After all, anyone with even some idea of the business of betting
will agree that there is a lot more to the game than the
techniques displayed by the cricketers on the field; that there
are a set of men to whom the game is important for reasons
different from the cricket buffs; the bookies and the punters
look forward to a test match or a one day international the same
way they would to horse-racing.
It is also common knowledge that betting (during cricket matches)
does not always involve the final outcome of the match; for such
kind of rigging means a whole lot of players would have to be
part of the conspiracy and hence is not possible all the time.
Instead, the punters here were masters in what is known as spread
betting; bets are placed on aspects of the game such as who will
be in the eleven, whether there will be a change in the batting
order, whether a particular bowler will manage a maiden in the
next over, and whether a change of bowler was in the offing. Bets
are also placed on the individual scores of batsmen.
Under the laws of the land, it will take a lot more information
to see the case to its logical end. But then, judicial remedy is
not the only course, particularly when the issue is amoral
behaviour; passing on ``information'' of the kind that is sought
by the punters is certainly not moral. And when heroes of a
particular kind are known to have indulged in such acts, they
need to be ostracised.

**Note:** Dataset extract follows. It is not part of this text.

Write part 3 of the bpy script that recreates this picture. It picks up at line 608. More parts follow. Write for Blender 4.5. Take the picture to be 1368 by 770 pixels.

However, the middle class and the elite
should intervene rather than let an organisation like the Shiv
Sena take over the space.
The problem with the Shiv Sena kind of reaction is that it seeks
to turn instances of amoral behaviour by a set of men into a
debate on patriotism and national honour. And stories about the
underworld links begin to feed such attempts by the Shiv Sena to
serve the designs of an ideological platform that seeks to reduce
the basis of Indian nationalism to religious denominations.
But then, there has hardly been any sense of revulsion, at least
in an organised manner, against the developments at the level of
the civil society. The reasons for this are not far to seek.
While, at one level, public perception about the political system
is shaped by the fact that there is ``information'' about
corruption among members of the political class and yet none
among them gets sent up for trial, at another level, the ordinary
citizen too is getting drawn into the vortex, thanks to `Kaun
Banega Crorepathi' and its several clones.
There is no way out other than the creation of a cultural milieu
that shuns those who accumulate wealth by unfair means and civil
society must show a contempt for instances of vulgar display of
such ill-gotten wealth. This certainly is not possible in a
society whose intelligentsia itself is caught in the trap of
getting-rich- as-quickly-as-possible and where Governments come
out with programmes to legitimise such ill-gotten wealth - the
VDIS for instance! This is the context in which the match-fixing
scandal has broken out; this, indeed, is the tragedy.